== INSTRUCTIONS TO FOLLOW ==
Can you write out the whole listing exactly?

■ ■ ■ ■ ■ ■ ■

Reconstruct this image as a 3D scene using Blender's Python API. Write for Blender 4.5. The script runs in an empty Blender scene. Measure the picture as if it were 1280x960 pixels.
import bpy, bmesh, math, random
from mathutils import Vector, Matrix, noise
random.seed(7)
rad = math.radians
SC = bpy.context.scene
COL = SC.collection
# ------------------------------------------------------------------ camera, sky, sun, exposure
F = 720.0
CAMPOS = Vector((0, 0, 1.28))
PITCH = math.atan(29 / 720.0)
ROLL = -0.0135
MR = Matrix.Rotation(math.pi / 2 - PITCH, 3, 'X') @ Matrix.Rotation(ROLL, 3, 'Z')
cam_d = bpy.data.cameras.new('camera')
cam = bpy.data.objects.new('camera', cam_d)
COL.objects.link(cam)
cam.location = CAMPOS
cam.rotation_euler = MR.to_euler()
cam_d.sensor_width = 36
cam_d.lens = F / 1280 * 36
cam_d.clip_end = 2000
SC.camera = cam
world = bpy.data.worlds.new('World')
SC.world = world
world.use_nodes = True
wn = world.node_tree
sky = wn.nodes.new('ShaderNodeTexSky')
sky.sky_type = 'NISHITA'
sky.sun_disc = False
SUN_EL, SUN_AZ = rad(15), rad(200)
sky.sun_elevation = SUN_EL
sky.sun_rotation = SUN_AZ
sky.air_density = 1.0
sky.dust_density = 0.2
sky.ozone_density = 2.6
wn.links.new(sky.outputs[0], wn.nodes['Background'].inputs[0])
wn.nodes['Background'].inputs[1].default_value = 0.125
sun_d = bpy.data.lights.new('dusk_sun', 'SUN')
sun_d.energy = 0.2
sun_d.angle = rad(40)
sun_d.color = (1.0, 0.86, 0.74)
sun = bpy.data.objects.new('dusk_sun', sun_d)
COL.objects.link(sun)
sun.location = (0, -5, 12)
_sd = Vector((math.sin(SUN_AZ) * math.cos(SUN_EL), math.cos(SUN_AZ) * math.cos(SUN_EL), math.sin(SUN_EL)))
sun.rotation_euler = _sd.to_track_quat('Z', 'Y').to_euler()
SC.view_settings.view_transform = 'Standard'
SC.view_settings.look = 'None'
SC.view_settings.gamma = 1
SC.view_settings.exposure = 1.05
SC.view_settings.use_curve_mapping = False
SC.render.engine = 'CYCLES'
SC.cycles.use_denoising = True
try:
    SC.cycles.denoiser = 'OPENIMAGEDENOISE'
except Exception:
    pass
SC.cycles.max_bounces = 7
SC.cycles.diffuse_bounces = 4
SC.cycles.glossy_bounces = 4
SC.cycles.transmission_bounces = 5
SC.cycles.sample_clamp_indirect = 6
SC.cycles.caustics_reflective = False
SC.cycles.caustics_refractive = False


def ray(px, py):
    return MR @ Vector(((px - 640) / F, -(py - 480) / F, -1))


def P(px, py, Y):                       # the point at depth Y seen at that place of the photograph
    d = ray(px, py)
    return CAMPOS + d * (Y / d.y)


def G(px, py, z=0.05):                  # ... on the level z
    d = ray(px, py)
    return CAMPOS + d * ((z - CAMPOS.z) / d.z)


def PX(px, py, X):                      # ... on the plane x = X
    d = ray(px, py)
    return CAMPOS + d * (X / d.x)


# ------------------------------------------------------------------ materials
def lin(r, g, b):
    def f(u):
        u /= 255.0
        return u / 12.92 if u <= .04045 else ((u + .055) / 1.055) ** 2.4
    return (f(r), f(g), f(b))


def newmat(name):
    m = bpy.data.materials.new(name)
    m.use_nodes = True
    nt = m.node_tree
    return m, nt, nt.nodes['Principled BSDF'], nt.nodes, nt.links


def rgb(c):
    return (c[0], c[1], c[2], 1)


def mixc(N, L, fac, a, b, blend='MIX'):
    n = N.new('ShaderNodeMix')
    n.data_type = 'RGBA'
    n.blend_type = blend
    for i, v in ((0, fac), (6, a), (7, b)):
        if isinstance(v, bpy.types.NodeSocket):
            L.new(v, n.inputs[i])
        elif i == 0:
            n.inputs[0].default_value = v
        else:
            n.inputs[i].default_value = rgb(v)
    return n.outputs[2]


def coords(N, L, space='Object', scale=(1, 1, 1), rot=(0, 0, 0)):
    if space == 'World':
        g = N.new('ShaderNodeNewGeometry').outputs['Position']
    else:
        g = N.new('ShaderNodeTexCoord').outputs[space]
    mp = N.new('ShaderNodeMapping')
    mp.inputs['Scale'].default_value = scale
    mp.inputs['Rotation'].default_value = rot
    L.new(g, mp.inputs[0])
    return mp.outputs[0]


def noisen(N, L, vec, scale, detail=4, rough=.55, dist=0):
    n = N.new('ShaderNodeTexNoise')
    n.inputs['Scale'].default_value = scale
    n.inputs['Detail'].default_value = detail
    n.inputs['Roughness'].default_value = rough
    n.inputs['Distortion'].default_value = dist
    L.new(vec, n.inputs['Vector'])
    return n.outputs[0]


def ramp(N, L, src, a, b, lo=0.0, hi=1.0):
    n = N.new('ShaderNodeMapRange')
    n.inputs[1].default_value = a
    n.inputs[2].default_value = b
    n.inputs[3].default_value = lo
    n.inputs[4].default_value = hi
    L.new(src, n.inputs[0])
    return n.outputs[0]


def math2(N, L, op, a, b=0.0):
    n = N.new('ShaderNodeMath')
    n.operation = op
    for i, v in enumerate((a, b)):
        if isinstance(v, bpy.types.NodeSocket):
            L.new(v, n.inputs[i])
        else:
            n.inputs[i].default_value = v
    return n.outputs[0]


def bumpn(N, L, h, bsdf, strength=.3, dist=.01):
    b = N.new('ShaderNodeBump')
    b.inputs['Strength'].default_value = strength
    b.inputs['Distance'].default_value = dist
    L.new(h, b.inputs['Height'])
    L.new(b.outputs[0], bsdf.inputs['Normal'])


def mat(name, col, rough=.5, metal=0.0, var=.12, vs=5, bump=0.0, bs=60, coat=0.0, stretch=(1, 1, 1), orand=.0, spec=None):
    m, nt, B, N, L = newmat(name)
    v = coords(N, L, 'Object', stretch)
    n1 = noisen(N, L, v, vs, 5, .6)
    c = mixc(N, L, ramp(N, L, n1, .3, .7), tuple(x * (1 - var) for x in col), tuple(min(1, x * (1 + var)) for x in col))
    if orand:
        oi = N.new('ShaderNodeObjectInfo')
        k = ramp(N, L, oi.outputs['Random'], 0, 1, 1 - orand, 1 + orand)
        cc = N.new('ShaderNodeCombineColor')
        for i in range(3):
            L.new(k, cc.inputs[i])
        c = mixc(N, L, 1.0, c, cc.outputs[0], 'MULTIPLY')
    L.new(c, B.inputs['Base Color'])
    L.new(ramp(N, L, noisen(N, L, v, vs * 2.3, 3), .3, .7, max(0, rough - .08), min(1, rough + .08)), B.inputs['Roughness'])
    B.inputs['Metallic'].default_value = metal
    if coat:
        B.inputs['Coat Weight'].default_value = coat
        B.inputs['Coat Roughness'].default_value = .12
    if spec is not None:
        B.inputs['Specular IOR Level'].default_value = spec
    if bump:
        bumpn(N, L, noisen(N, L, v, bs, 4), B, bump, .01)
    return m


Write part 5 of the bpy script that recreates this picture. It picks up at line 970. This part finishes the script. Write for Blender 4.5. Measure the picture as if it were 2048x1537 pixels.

■ ■ ■ ■ ■ ■ ■

== SOLUTION FOR THIS PROBLEM ==
Reconstruct this image as a 3D scene using Blender's Python API. Write for Blender 4.5. The script runs in an empty Blender scene. Measure the picture as if it were 1280x960 pixels.
import bpy, bmesh, math, random
from mathutils import Vector, Matrix, noise
random.seed(7)
rad = math.radians
SC = bpy.context.scene
COL = SC.collection
# ------------------------------------------------------------------ camera, sky, sun, exposure
F = 720.0
CAMPOS = Vector((0, 0, 1.28))
PITCH = math.atan(29 / 720.0)
ROLL = -0.0135
MR = Matrix.Rotation(math.pi / 2 - PITCH, 3, 'X') @ Matrix.Rotation(ROLL, 3, 'Z')
cam_d = bpy.data.cameras.new('camera')
cam = bpy.data.objects.new('camera', cam_d)
COL.objects.link(cam)
cam.location = CAMPOS
cam.rotation_euler = MR.to_euler()
cam_d.sensor_width = 36
cam_d.lens = F / 1280 * 36
cam_d.clip_end = 2000
SC.camera = cam
world = bpy.data.worlds.new('World')
SC.world = world
world.use_nodes = True
wn = world.node_tree
sky = wn.nodes.new('ShaderNodeTexSky')
sky.sky_type = 'NISHITA'
sky.sun_disc = False
SUN_EL, SUN_AZ = rad(15), rad(200)
sky.sun_elevation = SUN_EL
sky.sun_rotation = SUN_AZ
sky.air_density = 1.0
sky.dust_density = 0.2
sky.ozone_density = 2.6
wn.links.new(sky.outputs[0], wn.nodes['Background'].inputs[0])
wn.nodes['Background'].inputs[1].default_value = 0.125
sun_d = bpy.data.lights.new('dusk_sun', 'SUN')
sun_d.energy = 0.2
sun_d.angle = rad(40)
sun_d.color = (1.0, 0.86, 0.74)
sun = bpy.data.objects.new('dusk_sun', sun_d)
COL.objects.link(sun)
sun.location = (0, -5, 12)
_sd = Vector((math.sin(SUN_AZ) * math.cos(SUN_EL), math.cos(SUN_AZ) * math.cos(SUN_EL), math.sin(SUN_EL)))
sun.rotation_euler = _sd.to_track_quat('Z', 'Y').to_euler()
SC.view_settings.view_transform = 'Standard'
SC.view_settings.look = 'None'
SC.view_settings.gamma = 1
SC.view_settings.exposure = 1.05
SC.view_settings.use_curve_mapping = False
SC.render.engine = 'CYCLES'
SC.cycles.use_denoising = True
try:
    SC.cycles.denoiser = 'OPENIMAGEDENOISE'
except Exception:
    pass
SC.cycles.max_bounces = 7
SC.cycles.diffuse_bounces = 4
SC.cycles.glossy_bounces = 4
SC.cycles.transmission_bounces = 5
SC.cycles.sample_clamp_indirect = 6
SC.cycles.caustics_reflective = False
SC.cycles.caustics_refractive = False


def ray(px, py):
    return MR @ Vector(((px - 640) / F, -(py - 480) / F, -1))


def P(px, py, Y):                       # the point at depth Y seen at that place of the photograph
    d = ray(px, py)
    return CAMPOS + d * (Y / d.y)


def G(px, py, z=0.05):                  # ... on the level z
    d = ray(px, py)
    return CAMPOS + d * ((z - CAMPOS.z) / d.z)


def PX(px, py, X):                      # ... on the plane x = X
    d = ray(px, py)
    return CAMPOS + d * (X / d.x)


# ------------------------------------------------------------------ materials
def lin(r, g, b):
    def f(u):
        u /= 255.0
        return u / 12.92 if u <= .04045 else ((u + .055) / 1.055) ** 2.4
    return (f(r), f(g), f(b))


def newmat(name):
    m = bpy.data.materials.new(name)
    m.use_nodes = True
    nt = m.node_tree
    return m, nt, nt.nodes['Principled BSDF'], nt.nodes, nt.links


def rgb(c):
    return (c[0], c[1], c[2], 1)


def mixc(N, L, fac, a, b, blend='MIX'):
    n = N.new('ShaderNodeMix')
    n.data_type = 'RGBA'
    n.blend_type = blend
    for i, v in ((0, fac), (6, a), (7, b)):
        if isinstance(v, bpy.types.NodeSocket):
            L.new(v, n.inputs[i])
        elif i == 0:
            n.inputs[0].default_value = v
        else:
            n.inputs[i].default_value = rgb(v)
    return n.outputs[2]


def coords(N, L, space='Object', scale=(1, 1, 1), rot=(0, 0, 0)):
    if space == 'World':
        g = N.new('ShaderNodeNewGeometry').outputs['Position']
    else:
        g = N.new('ShaderNodeTexCoord').outputs[space]
    mp = N.new('ShaderNodeMapping')
    mp.inputs['Scale'].default_value = scale
    mp.inputs['Rotation'].default_value = rot
    L.new(g, mp.inputs[0])
    return mp.outputs[0]


def noisen(N, L, vec, scale, detail=4, rough=.55, dist=0):
    n = N.new('ShaderNodeTexNoise')
    n.inputs['Scale'].default_value = scale
    n.inputs['Detail'].default_value = detail
    n.inputs['Roughness'].default_value = rough
    n.inputs['Distortion'].default_value = dist
    L.new(vec, n.inputs['Vector'])
    return n.outputs[0]


def ramp(N, L, src, a, b, lo=0.0, hi=1.0):
    n = N.new('ShaderNodeMapRange')
    n.inputs[1].default_value = a
    n.inputs[2].default_value = b
    n.inputs[3].default_value = lo
    n.inputs[4].default_value = hi
    L.new(src, n.inputs[0])
    return n.outputs[0]


def math2(N, L, op, a, b=0.0):
    n = N.new('ShaderNodeMath')
    n.operation = op
    for i, v in enumerate((a, b)):
        if isinstance(v, bpy.types.NodeSocket):
            L.new(v, n.inputs[i])
        else:
            n.inputs[i].default_value = v
    return n.outputs[0]


def bumpn(N, L, h, bsdf, strength=.3, dist=.01):
    b = N.new('ShaderNodeBump')
    b.inputs['Strength'].default_value = strength
    b.inputs['Distance'].default_value = dist
    L.new(h, b.inputs['Height'])
    L.new(b.outputs[0], bsdf.inputs['Normal'])


def mat(name, col, rough=.5, metal=0.0, var=.12, vs=5, bump=0.0, bs=60, coat=0.0, stretch=(1, 1, 1), orand=.0, spec=None):
    m, nt, B, N, L = newmat(name)
    v = coords(N, L, 'Object', stretch)
    n1 = noisen(N, L, v, vs, 5, .6)
    c = mixc(N, L, ramp(N, L, n1, .3, .7), tuple(x * (1 - var) for x in col), tuple(min(1, x * (1 + var)) for x in col))
    if orand:
        oi = N.new('ShaderNodeObjectInfo')
        k = ramp(N, L, oi.outputs['Random'], 0, 1, 1 - orand, 1 + orand)
        cc = N.new('ShaderNodeCombineColor')
        for i in range(3):
            L.new(k, cc.inputs[i])
        c = mixc(N, L, 1.0, c, cc.outputs[0], 'MULTIPLY')
    L.new(c, B.inputs['Base Color'])
    L.new(ramp(N, L, noisen(N, L, v, vs * 2.3, 3), .3, .7, max(0, rough - .08), min(1, rough + .08)), B.inputs['Roughness'])
    B.inputs['Metallic'].default_value = metal
    if coat:
        B.inputs['Coat Weight'].default_value = coat
        B.inputs['Coat Roughness'].default_value = .12
    if spec is not None:
        B.inputs['Specular IOR Level'].default_value = spec
    if bump:
        bumpn(N, L, noisen(N, L, v, bs, 4), B, bump, .01)
    return m


Write part 5 of the bpy script that recreates this picture. It picks up at line 970. This part finishes the script. Write for Blender 4.5. Measure the picture as if it were 2048x1537 pixels.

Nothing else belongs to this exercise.